WORK TO COMPLETE.
Everything from the first line of the data through the line with "nt.links.new(src, r.inputs[0]); return r" is to be echoed exactly, minus the pictures.

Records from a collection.
▶

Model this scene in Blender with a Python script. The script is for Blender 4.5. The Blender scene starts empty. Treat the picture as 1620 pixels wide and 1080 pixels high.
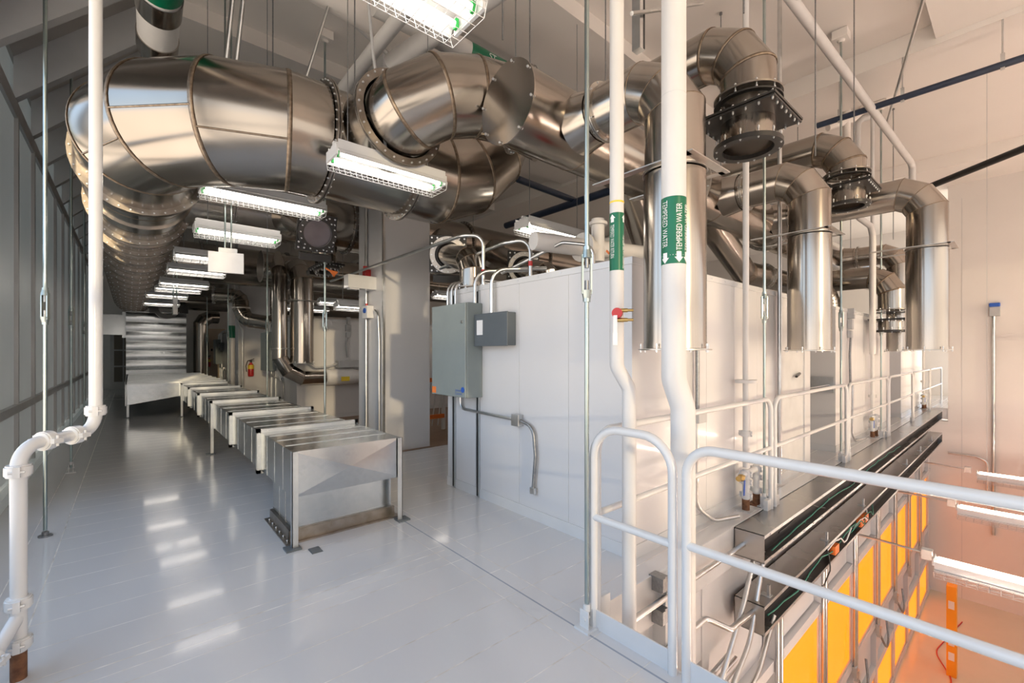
import bpy, bmesh, math, random
from mathutils import Vector, Matrix
random.seed(7)
SC = bpy.context.scene
COL = SC.collection
V = Vector
PI = math.pi

# ------------------------------------------------------------------ materials
def mat(name, col, rough=0.5, metal=0.0, emit=None, es=0.0, coat=0.0, spec=0.5, build=None):
    m = bpy.data.materials.new(name); m.use_nodes = True
    nt = m.node_tree; b = nt.nodes['Principled BSDF']
    b.inputs['Base Color'].default_value = (*col, 1)
    b.inputs['Roughness'].default_value = rough
    b.inputs['Metallic'].default_value = metal
    b.inputs['Specular IOR Level'].default_value = spec
    b.inputs['Coat Weight'].default_value = coat
    b.inputs['Coat Roughness'].default_value = 0.06
    if emit:
        b.inputs['Emission Color'].default_value = (*emit, 1)
        b.inputs['Emission Strength'].default_value = es
    if build: build(nt, b)
    return m

def N(nt, t, **kw):
    n = nt.nodes.new(t)
    for k, v in kw.items():
        if k in n.inputs: n.inputs[k].default_value = v
        else: setattr(n, k, v)
    return n

def ramp(nt, src, stops):
    r = nt.nodes.new('ShaderNodeValToRGB'); e = r.color_ramp.elements
    while len(e) < len(stops): e.new(0.5)
    for i, (p, c) in enumerate(stops):
        e[i].position = p; e[i].color = (*c, 1) if len(c) == 3 else c
    nt.links.new(src, r.inputs[0]); return r

def noise_mix(c1, c2, scale=3.0, stretch=(1, 1, 1), rvar=None, bump=0.0, detail=4.0, bscale=None):
    """colour (and roughness) that wanders between two values with a noise texture in object space"""
    def f(nt, b):
        tc = N(nt, 'ShaderNodeTexCoord'); mp = N(nt, 'ShaderNodeMapping'); mp.inputs['Scale'].default_value = stretch
        nt.links.new(tc.outputs['Object'], mp.inputs[0])
        n = N(nt, 'ShaderNodeTexNoise', Scale=scale, Detail=detail)
        nt.links.new(mp.outputs[0], n.inputs['Vector'])
        r = ramp(nt, n.outputs[0], [(0.3, c1), (0.7, c2)])
        nt.links.new(r.outputs[0], b.inputs['Base Color'])
        if rvar:
            rr = N(nt, 'ShaderNodeMapRange'); rr.inputs[1].default_value = .3; rr.inputs[2].default_value = .7
            rr.inputs[3].default_value = rvar[0]; rr.inputs[4].default_value = rvar[1]
            nt.links.new(n.outputs[0], rr.inputs[0]); nt.links.new(rr.outputs[0], b.inputs['Roughness'])
        if bump:
            n2 = N(nt, 'ShaderNodeTexNoise', Scale=bscale or scale * 2, Detail=2.0)
            nt.links.new(mp.outputs[0], n2.inputs['Vector'])
            bp = N(nt, 'ShaderNodeBump', Strength=bump, Distance=0.01)
            nt.links.new(n2.outputs[0], bp.inputs['Height']); nt.links.new(bp.outputs[0], b.inputs['Normal'])
    return f

def spangle(c1, c2, rv):
    def f(nt, b):
        tc = N(nt, 'ShaderNodeTexCoord')
        v = N(nt, 'ShaderNodeTexVoronoi', Scale=28.0)
        n = N(nt, 'ShaderNodeTexNoise', Scale=2.2, Detail=3.0)
        nt.links.new(tc.outputs['Object'], v.inputs['Vector']); nt.links.new(tc.outputs['Object'], n.inputs['Vector'])
        mx = N(nt, 'ShaderNodeMath', operation='MULTIPLY_ADD'); mx.inputs[1].default_value = .18
        s = N(nt, 'ShaderNodeSeparateColor'); nt.links.new(v.outputs['Color'], s.inputs[0])
        nt.links.new(s.outputs[0], mx.inputs[0]); nt.links.new(n.outputs[0], mx.inputs[2])
        r = ramp(nt, mx.outputs[0], [(0.3, c1), (1.0, c2)])
        nt.links.new(r.outputs[0], b.inputs['Base Color'])
        rr = N(nt, 'ShaderNodeMapRange'); rr.inputs[1].default_value = .3; rr.inputs[2].default_value = .9
        rr.inputs[3].default_value = rv[0]; rr.inputs[4].default_value = rv[1]
        nt.links.new(mx.outputs[0], rr.inputs[0]); nt.links.new(rr.outputs[0], b.inputs['Roughness'])
        bp = N(nt, 'ShaderNodeBump', Strength=.035, Distance=.01)
        nt.links.new(n.outputs[0], bp.inputs['Height']); nt.links.new(bp.outputs[0], b.inputs['Normal'])
    return f

def floor_nodes(nt, b):
    """glossy painted deck: planks along X, 0.305 m wide, with caulked seams, and seams along two lines of the frame"""
    g = N(nt, 'ShaderNodeNewGeometry'); s = N(nt, 'ShaderNodeSeparateXYZ'); nt.links.new(g.outputs['Position'], s.inputs[0])
    def M(op, a, bb=None, c=None):
        m = N(nt, 'ShaderNodeMath', operation=op)
        for i, q in enumerate((a, bb, c)):
            if q is None: continue
            if isinstance(q, (int, float)): m.inputs[i].default_value = q
            else: nt.links.new(q, m.inputs[i])
        return m.outputs[0]
    X, Y = s.outputs[0], s.outputs[1]
    nz = N(nt, 'ShaderNodeTexNoise', Scale=1.1, Detail=2.0); nt.links.new(g.outputs['Position'], nz.inputs['Vector'])
    wob = M('MULTIPLY_ADD', nz.outputs[0], .006, -.003)
    Yw = M('ADD', Y, wob)
    fr = M('FRACT', M('DIVIDE', Yw, .305))
    d = M('MULTIPLY', M('SUBTRACT', .5, M('ABSOLUTE', M('SUBTRACT', fr, .5))), .305)
    seam = M('LESS_THAN', d, .0032)
    # the left border strip carries no planks
    seam = M('MULTIPLY', seam, M('GREATER_THAN', X, -.43))
    def line(co, at, w): return M('LESS_THAN', M('ABSOLUTE', M('SUBTRACT', co, at)), w)
    extra = line(X, -.43, .004)
    for at, w in ((-.62, .003), (1.78, .003), (2.02, .003)):
        extra = M('MAXIMUM', extra, line(X, at, w))
    yl = M('MAXIMUM', line(Y, 2.96, .005), line(Y, 2.86, .003))
    yl = M('MULTIPLY', yl, M('LESS_THAN', X, 1.86))
    gap = M('MULTIPLY', line(X, 1.9, .006), M('LESS_THAN', Y, 7))
    extra = M('MAXIMUM', extra, yl)
    alls = M('MAXIMUM', seam, extra)
    n2 = N(nt, 'ShaderNodeTexNoise', Scale=9.0, Detail=3.0); nt.links.new(g.outputs['Position'], n2.inputs['Vector'])
    worn = ramp(nt, n2.outputs[0], [(.35, (.80, .78, .74)), (.68, (.50, .46, .40))])
    base = N(nt, 'ShaderNodeMix', data_type='RGBA'); base.inputs[6].default_value = (.63, .63, .635, 1)
    nt.links.new(alls, base.inputs[0]); nt.links.new(worn.outputs[0], base.inputs[7])
    b2 = N(nt, 'ShaderNodeMix', data_type='RGBA'); b2.inputs[7].default_value = (.30, .33, .38, 1)
    nt.links.new(gap, b2.inputs[0]); nt.links.new(base.outputs[2], b2.inputs[6])
    nt.links.new(b2.outputs[2], b.inputs['Base Color'])
    rr = M('MULTIPLY_ADD', alls, .3, .16)
    nt.links.new(rr, b.inputs['Roughness'])
    # each plank lies a hair off level, plus a slow waviness
    pl = N(nt, 'ShaderNodeTexNoise', Scale=.9, Detail=1.0); nt.links.new(g.outputs['Position'], pl.inputs['Vector'])
    idx = M('FLOOR', M('DIVIDE', Yw, .305))
    wn = N(nt, 'ShaderNodeTexWhiteNoise', noise_dimensions='1D'); nt.links.new(idx, wn.inputs['W'])
    tilt = M('MULTIPLY', M('SUBTRACT', wn.outputs[0], .5), M('MULTIPLY', fr, .006))
    hgt = M('ADD', M('MULTIPLY', pl.outputs[0], .006), tilt)
    hgt = M('SUBTRACT', hgt, M('MULTIPLY', alls, .002))
    bp = N(nt, 'ShaderNodeBump', Strength=.45, Distance=1.0)
    nt.links.new(hgt, bp.inputs['Height']); nt.links.new(bp.outputs[0], b.inputs['Normal'])

STEEL = mat('stainless', (.52, .46, .40), .18, 1, build=noise_mix((.325, .293, .258), (.405, .372, .333), 1.3, (1, 1, 1), (.15, .23), .012, 2, 2.2))
STEELD = mat('stainless_drop', (.6, .55, .5), .25, 1, build=noise_mix((.40, .36, .32), (.48, .445, .405), 5, (1, 1, .12), (.17, .25), .008, 2, 6))
WELD = mat('weld_bead', (.25, .19, .14), .45, 1, build=noise_mix((.20, .15, .11), (.36, .29, .22), 30))
FLANGE = mat('flange_steel', (.30, .27, .24), .38, 1, build=noise_mix((.25, .22, .19), (.36, .33, .30), 12))
FLANGEL = mat('flange_light', (.55, .53, .50), .35, 1, build=noise_mix((.5, .48, .45), (.6, .58, .55), 12))
BLACK = mat('black_paint', (.025, .024, .023), .3, 0, build=noise_mix((.018, .017, .016), (.035, .033, .031), 6))
SHADEIN = mat('interior_shade', (.02, .02, .022), .7, build=noise_mix((.015, .015, .017), (.03, .03, .03), 5))  # black standing in for the shade inside open slots and trays
BOLT = mat('zinc_bolt', (.75, .77, .8), .3, 1, build=noise_mix((.7, .72, .74), (.8, .82, .85), 60))
GALV = mat('galvanised_sheet', (.6, .63, .65), .3, 1, build=spangle((.46, .49, .51), (.57, .60, .62), (.16, .28)))
GALVD = mat('galvanised_flange', (.55, .58, .6), .4, 1, build=spangle((.52, .55, .57), (.66, .69, .71), (.3, .45)))
ZINC = mat('zinc_rod', (.62, .70, .70), .32, 1, build=noise_mix((.30, .40, .42), (.46, .50, .48), 9, (1, 1, .5)))
CONDUIT = mat('conduit_steel', (.62, .63, .63), .3, 1, build=noise_mix((.56, .57, .57), (.68, .69, .69), 8))
FLEX = mat('flex_conduit', (.30, .31, .32), .45, 1, build=noise_mix((.26, .27, .28), (.36, .37, .38), 40))
WHITE = mat('white_wall_panel', (.70, .70, .71), .32, coat=.15, build=noise_mix((.64, .64, .65), (.67, .67, .68), 1.5))
JOINT = mat('panel_joint', (.60, .60, .60), .6, build=noise_mix((.56, .56, .56), (.64, .64, .64), 4))
WPAINT = mat('white_gloss_paint', (.82, .83, .84), .25, coat=.3, build=noise_mix((.64, .65, .66), (.67, .68, .69), 6))
PIPEW = mat('white_pipe_jacket', (.82, .81, .80), .45, build=noise_mix((.66, .65, .64), (.70, .69, .68), 7, (1, 1, .4)))
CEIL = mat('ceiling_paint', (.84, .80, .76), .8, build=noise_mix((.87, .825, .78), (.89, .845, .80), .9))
WARMWALL = mat('plaster_wall', (.80, .76, .72), .75, build=noise_mix((.77, .735, .705), (.81, .775, .745), .8))
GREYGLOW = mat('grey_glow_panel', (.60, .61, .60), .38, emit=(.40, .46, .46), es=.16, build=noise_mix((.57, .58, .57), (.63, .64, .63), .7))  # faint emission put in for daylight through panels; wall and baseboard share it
GREYDK = mat('grey_mullion', (.36, .36, .36), .4, metal=.3, build=noise_mix((.44, .44, .44), (.50, .50, .50), 3))
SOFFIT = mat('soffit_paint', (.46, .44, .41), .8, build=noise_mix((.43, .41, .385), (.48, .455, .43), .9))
FLOOR = mat('glossy_deck_paint', (.6, .61, .63), .15, coat=.35, build=floor_nodes)
WOODFL = mat('brown_deck', (.22, .13, .07), .4, build=noise_mix((.16, .09, .05), (.28, .17, .10), 3, (1, 8, 1)))
HALLFL = mat('hall_floor', (.75, .66, .56), .16, coat=.5, build=noise_mix((.68, .60, .46), (.73, .65, .51), 1.3))
GALVT = mat('tray_sheet', (.45, .44, .42), .26, 1, build=noise_mix((.40, .385, .37), (.47, .455, .435), .8, (1, 1, 1), (.22, .30)))
BLADE = mat('blade_steel', (.2, .19, .21), .25, 1, build=noise_mix((.15, .145, .16), (.24, .23, .25), 4))
BOXGREY = mat('grey_cabinet_paint', (.24, .28, .28), .4, build=noise_mix((.23, .27, .27), (.25, .29, .29), 5))
BOXDARK = mat('slate_cabinet_paint', (.10, .12, .135), .4, build=noise_mix((.095, .115, .13), (.11, .13, .145), 5))
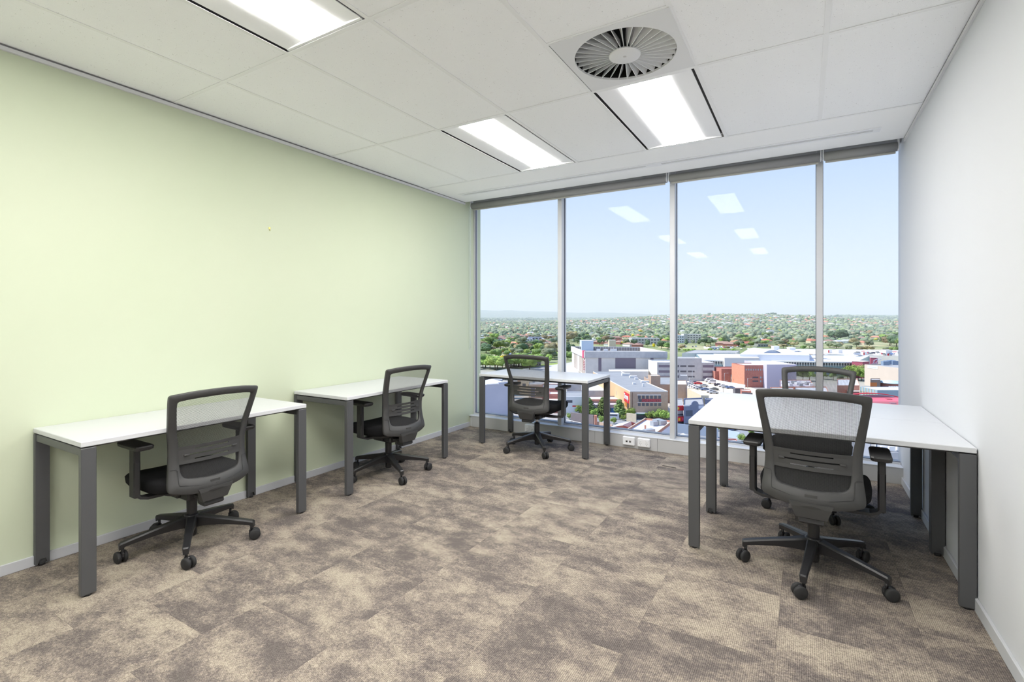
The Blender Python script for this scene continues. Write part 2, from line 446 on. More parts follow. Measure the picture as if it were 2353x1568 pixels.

◀

PROBLEM SOLUTION.
Model this scene in Blender with a Python script. The script is for Blender 4.5. The Blender scene starts empty. Treat the picture as 1620 pixels wide and 1080 pixels high.
import bpy, bmesh, math, random
from mathutils import Vector, Matrix
random.seed(7)
SC = bpy.context.scene
COL = SC.collection
V = Vector
PI = math.pi

# ------------------------------------------------------------------ materials
def mat(name, col, rough=0.5, metal=0.0, emit=None, es=0.0, coat=0.0, spec=0.5, build=None):
    m = bpy.data.materials.new(name); m.use_nodes = True
    nt = m.node_tree; b = nt.nodes['Principled BSDF']
    b.inputs['Base Color'].default_value = (*col, 1)
    b.inputs['Roughness'].default_value = rough
    b.inputs['Metallic'].default_value = metal
    b.inputs['Specular IOR Level'].default_value = spec
    b.inputs['Coat Weight'].default_value = coat
    b.inputs['Coat Roughness'].default_value = 0.06
    if emit:
        b.inputs['Emission Color'].default_value = (*emit, 1)
        b.inputs['Emission Strength'].default_value = es
    if build: build(nt, b)
    return m

def N(nt, t, **kw):
    n = nt.nodes.new(t)
    for k, v in kw.items():
        if k in n.inputs: n.inputs[k].default_value = v
        else: setattr(n, k, v)
    return n

def ramp(nt, src, stops):
    r = nt.nodes.new('ShaderNodeValToRGB'); e = r.color_ramp.elements
    while len(e) < len(stops): e.new(0.5)
    for i, (p, c) in enumerate(stops):
        e[i].position = p; e[i].color = (*c, 1) if len(c) == 3 else c
    nt.links.new(src, r.inputs[0]); return r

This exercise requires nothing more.